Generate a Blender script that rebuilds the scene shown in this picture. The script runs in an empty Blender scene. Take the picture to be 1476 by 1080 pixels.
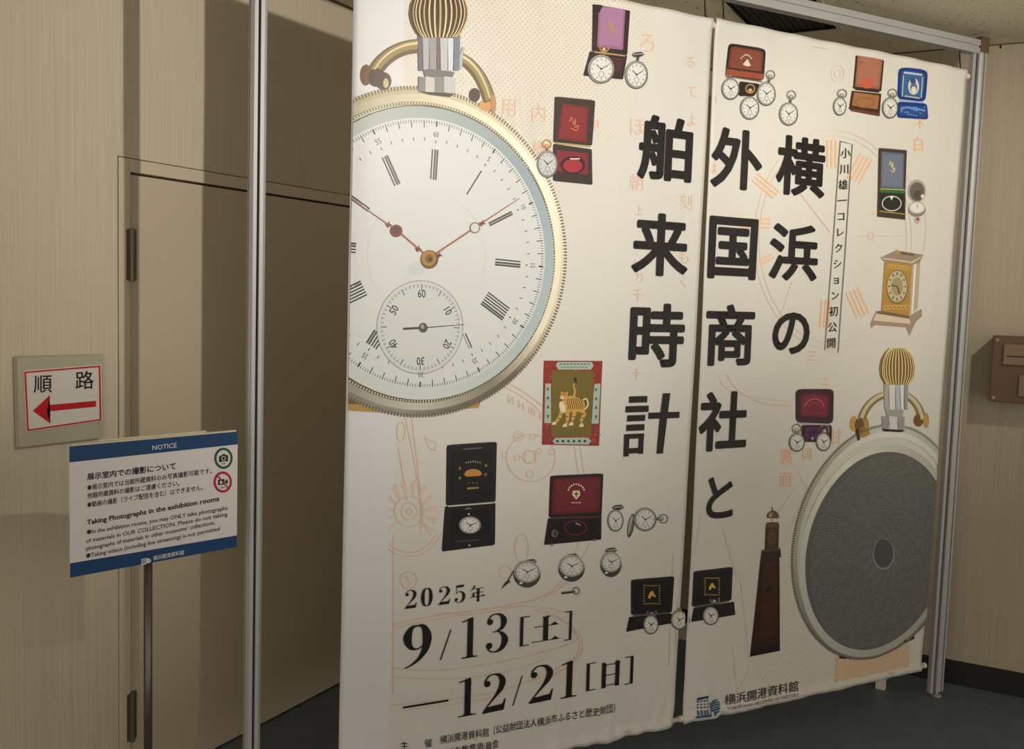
import bpy, bmesh, math, random
from math import sin, cos, pi, radians
from mathutils import Vector, Matrix
random.seed(7)
SC = bpy.context.scene
COL = SC.collection

# ------------------------------------------------------------------ camera
FPX = 1395.1
PITCH, ROLL, YAW = radians(4.6474), radians(1.7855), radians(28.5487)
CAM = Vector((2.4943, -4.6403, 1.6581))
Fw = Vector((-sin(YAW), cos(YAW), 0)); Rt = Vector((cos(YAW), sin(YAW), 0)); Dn = Vector((0, 0, -1))
Rx = Matrix(((1, 0, 0), (0, cos(PITCH), -sin(PITCH)), (0, sin(PITCH), cos(PITCH))))
Rz = Matrix(((cos(ROLL), -sin(ROLL), 0), (sin(ROLL), cos(ROLL), 0), (0, 0, 1)))
LC = Rz @ Rx                     # level frame (right, down, forward) -> lens frame
def lens_to_world(c):
    l = LC.transposed() @ Vector(c)
    return Rt*l[0] + Dn*l[1] + Fw*l[2]
cam_d = bpy.data.cameras.new('camera'); cam = bpy.data.objects.new('camera', cam_d); COL.objects.link(cam)
X, Y, Z = lens_to_world((1, 0, 0)), lens_to_world((0, -1, 0)), -lens_to_world((0, 0, 1))
cam.matrix_world = Matrix(((X[0], Y[0], Z[0], CAM[0]), (X[1], Y[1], Z[1], CAM[1]), (X[2], Y[2], Z[2], CAM[2]), (0, 0, 0, 1)))
cam_d.sensor_fit = 'HORIZONTAL'; cam_d.sensor_width = 36; cam_d.lens = FPX/1476*36; cam_d.clip_start = .05
SC.camera = cam

# ------------------------------------------------------------------ world, lights, exposure
W = bpy.data.worlds.new('world'); SC.world = W; W.use_nodes = True
W.node_tree.nodes['Background'].inputs[0].default_value = (1, .90, .77, 1)
W.node_tree.nodes['Background'].inputs[1].default_value = 1.1
def spot(name, loc, aim, power, size, blend, radius, col=(1, .80, .58)):
    d = bpy.data.lights.new(name, 'SPOT'); d.energy = power; d.spot_size = radians(size); d.spot_blend = blend
    d.shadow_soft_size = radius; d.color = col
    o = bpy.data.objects.new(name, d); COL.objects.link(o); o.location = loc
    o.rotation_euler = (Vector(aim)-Vector(loc)).to_track_quat('-Z', 'Y').to_euler()
    return o
spot('track_spot_main', (3.24, -2.98, 2.53), (.32, -1.70, 2.32), 192, 75, 1.0, .022, (1, .94, .84))
spot('track_spot_right', (3.25, -1.75, 2.55), (1.98, -.56, 2.12), 85, 74, 1.0, .03, (1, .92, .76))
d = bpy.data.lights.new('lamp_behind_banners', 'POINT'); d.energy = 3.2; d.shadow_soft_size = .15; d.color = (1, .88, .68)
o = bpy.data.objects.new('lamp_behind_banners', d); COL.objects.link(o); o.location = (.95, -.85, 2.2)
SC.view_settings.view_transform = 'Standard'; SC.view_settings.look = 'None'
SC.view_settings.gamma = 1; SC.view_settings.use_curve_mapping = False
SC.view_settings.exposure = 0.0

# ------------------------------------------------------------------ plane measuring helpers
H_ = radians(62.09)-YAW
BD = Vector((sin(H_), cos(H_), 0)); BN = Vector((BD[1], -BD[0], 0))
FOOT = Vector((2.20225, -.19456, 0))                 # foot of the right post
BO = FOOT + BN*.03                                   # banner plane origin
def hit(x, y, n, d):
    v = lens_to_world(((x-738)/FPX, (y-540)/FPX, 1)); n = Vector(n)
    return CAM + v*((d-n.dot(CAM))/n.dot(v))
def uz(p):
    P = hit(p[0], p[1], BN, BN.dot(BO)); return (BD.dot(P-BO), P[2])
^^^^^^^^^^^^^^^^
▶ _Your objective_:
Reproduce every line above as written, skipping pictures.

▶ _Correct output_:
Generate a Blender script that rebuilds the scene shown in this picture. The script runs in an empty Blender scene. Take the picture to be 1476 by 1080 pixels.
import bpy, bmesh, math, random
from math import sin, cos, pi, radians
from mathutils import Vector, Matrix
random.seed(7)
SC = bpy.context.scene
COL = SC.collection

# ------------------------------------------------------------------ camera
FPX = 1395.1
PITCH, ROLL, YAW = radians(4.6474), radians(1.7855), radians(28.5487)
CAM = Vector((2.4943, -4.6403, 1.6581))
Fw = Vector((-sin(YAW), cos(YAW), 0)); Rt = Vector((cos(YAW), sin(YAW), 0)); Dn = Vector((0, 0, -1))
Rx = Matrix(((1, 0, 0), (0, cos(PITCH), -sin(PITCH)), (0, sin(PITCH), cos(PITCH))))
Rz = Matrix(((cos(ROLL), -sin(ROLL), 0), (sin(ROLL), cos(ROLL), 0), (0, 0, 1)))
LC = Rz @ Rx                     # level frame (right, down, forward) -> lens frame
def lens_to_world(c):
    l = LC.transposed() @ Vector(c)
    return Rt*l[0] + Dn*l[1] + Fw*l[2]
cam_d = bpy.data.cameras.new('camera'); cam = bpy.data.objects.new('camera', cam_d); COL.objects.link(cam)
X, Y, Z = lens_to_world((1, 0, 0)), lens_to_world((0, -1, 0)), -lens_to_world((0, 0, 1))
cam.matrix_world = Matrix(((X[0], Y[0], Z[0], CAM[0]), (X[1], Y[1], Z[1], CAM[1]), (X[2], Y[2], Z[2], CAM[2]), (0, 0, 0, 1)))
cam_d.sensor_fit = 'HORIZONTAL'; cam_d.sensor_width = 36; cam_d.lens = FPX/1476*36; cam_d.clip_start = .05
SC.camera = cam

# ------------------------------------------------------------------ world, lights, exposure
W = bpy.data.worlds.new('world'); SC.world = W; W.use_nodes = True
W.node_tree.nodes['Background'].inputs[0].default_value = (1, .90, .77, 1)
W.node_tree.nodes['Background'].inputs[1].default_value = 1.1
def spot(name, loc, aim, power, size, blend, radius, col=(1, .80, .58)):
    d = bpy.data.lights.new(name, 'SPOT'); d.energy = power; d.spot_size = radians(size); d.spot_blend = blend
    d.shadow_soft_size = radius; d.color = col
    o = bpy.data.objects.new(name, d); COL.objects.link(o); o.location = loc
    o.rotation_euler = (Vector(aim)-Vector(loc)).to_track_quat('-Z', 'Y').to_euler()
    return o
spot('track_spot_main', (3.24, -2.98, 2.53), (.32, -1.70, 2.32), 192, 75, 1.0, .022, (1, .94, .84))
spot('track_spot_right', (3.25, -1.75, 2.55), (1.98, -.56, 2.12), 85, 74, 1.0, .03, (1, .92, .76))
d = bpy.data.lights.new('lamp_behind_banners', 'POINT'); d.energy = 3.2; d.shadow_soft_size = .15; d.color = (1, .88, .68)
o = bpy.data.objects.new('lamp_behind_banners', d); COL.objects.link(o); o.location = (.95, -.85, 2.2)
SC.view_settings.view_transform = 'Standard'; SC.view_settings.look = 'None'
SC.view_settings.gamma = 1; SC.view_settings.use_curve_mapping = False
SC.view_settings.exposure = 0.0

# ------------------------------------------------------------------ plane measuring helpers
H_ = radians(62.09)-YAW
BD = Vector((sin(H_), cos(H_), 0)); BN = Vector((BD[1], -BD[0], 0))
FOOT = Vector((2.20225, -.19456, 0))                 # foot of the right post
BO = FOOT + BN*.03                                   # banner plane origin
def hit(x, y, n, d):
    v = lens_to_world(((x-738)/FPX, (y-540)/FPX, 1)); n = Vector(n)
    return CAM + v*((d-n.dot(CAM))/n.dot(v))
def uz(p):
    P = hit(p[0], p[1], BN, BN.dot(BO)); return (BD.dot(P-BO), P[2])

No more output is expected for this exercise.